But not learning this particular lesson would be a tragedy for the GOP, so I think it's sinking in. Given the findings of a new poll, the time would be right for a GOP awakening, anyway.
Raising taxes on income over $250,000 remains a broadly popular approach to dealing with the country’s budgetary woes, according to a new Washington Post-ABC News poll.
Sixty percent of all Americans back higher taxes on higher incomes in the new Post-ABC data. Earlier this month, an identical 60 percent of voters in the presidential election said income taxes should be raised on income over $250,000, according to the national exit poll.
In the new poll, 73 percent of Democrats support such tax hikes, including a majority, 57 percent, who do so “strongly.” Among political independents, 63 percent back an increase, while 59 percent of Republicans oppose such a move.
Other proposed solutions to shrinking the debt are far less popular with the public. Only 44 percent support new limitations on the deductions people can claim on their federal income taxes — a proposal that former Massachusetts governor Mitt Romney put forward during his unsuccessful 2012 presidential campaign.
In fact, if you look at the results closely, the poll has absolutely no good news for Republicans at all. As Steve Benen points out, "in the fiscal fight, the American mainstream disagrees with congressional Republicans on everything." If you wanted to get a portrait of exactly what it is that the American public opposes as a fiscal cliff solution, you could just grab any segment from any cable news network featuring any random Republican counting off their party's talking points. The GOP doesn't have a leg to stand on here. In fact, earlier polling showed Americans were ready to blame the GOP for a jump off the fiscal cliff. This newest one just spells out the specifics.

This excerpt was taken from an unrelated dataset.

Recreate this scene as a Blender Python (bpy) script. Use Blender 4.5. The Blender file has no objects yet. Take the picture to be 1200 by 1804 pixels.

And Republicans are even being stripped of their fig leafs. They've been suggesting that closing loopholes would be preferable to raising tax rates, but the poll shows that's not a popular position either. Of course, Mitt Romney proposed this, so America has just gone through months and months of being told you can't close enough loopholes to get the job done without screwing the middle class. These things sink in and the losing candidate's position becomes a losing position. For current Republican congress critters, the idea's just a PR stunt anyway -- it's a way to raise taxes while denying you're actually raising taxes. Luckily, a big percentage aren't buying it.
So, will the GOP heed the writing on the wall or will they, in typical Republican style, take a kamikaze run off the fiscal cliff? One sign of the party coming around to sanity is the fact that anti-tax lobbyist Grover Norquist -- once a top powerbroker for the GOP -- is now being thrown under every passing bus. At this point, it looks like any tough talk is posturing. Republican leaders will take whatever bone is handed to them and try to sell it to their base and their Wall Street donors as a feast.
Anything else looks like political suicide. As Republicans learned the hard way, poll numbers do not lie.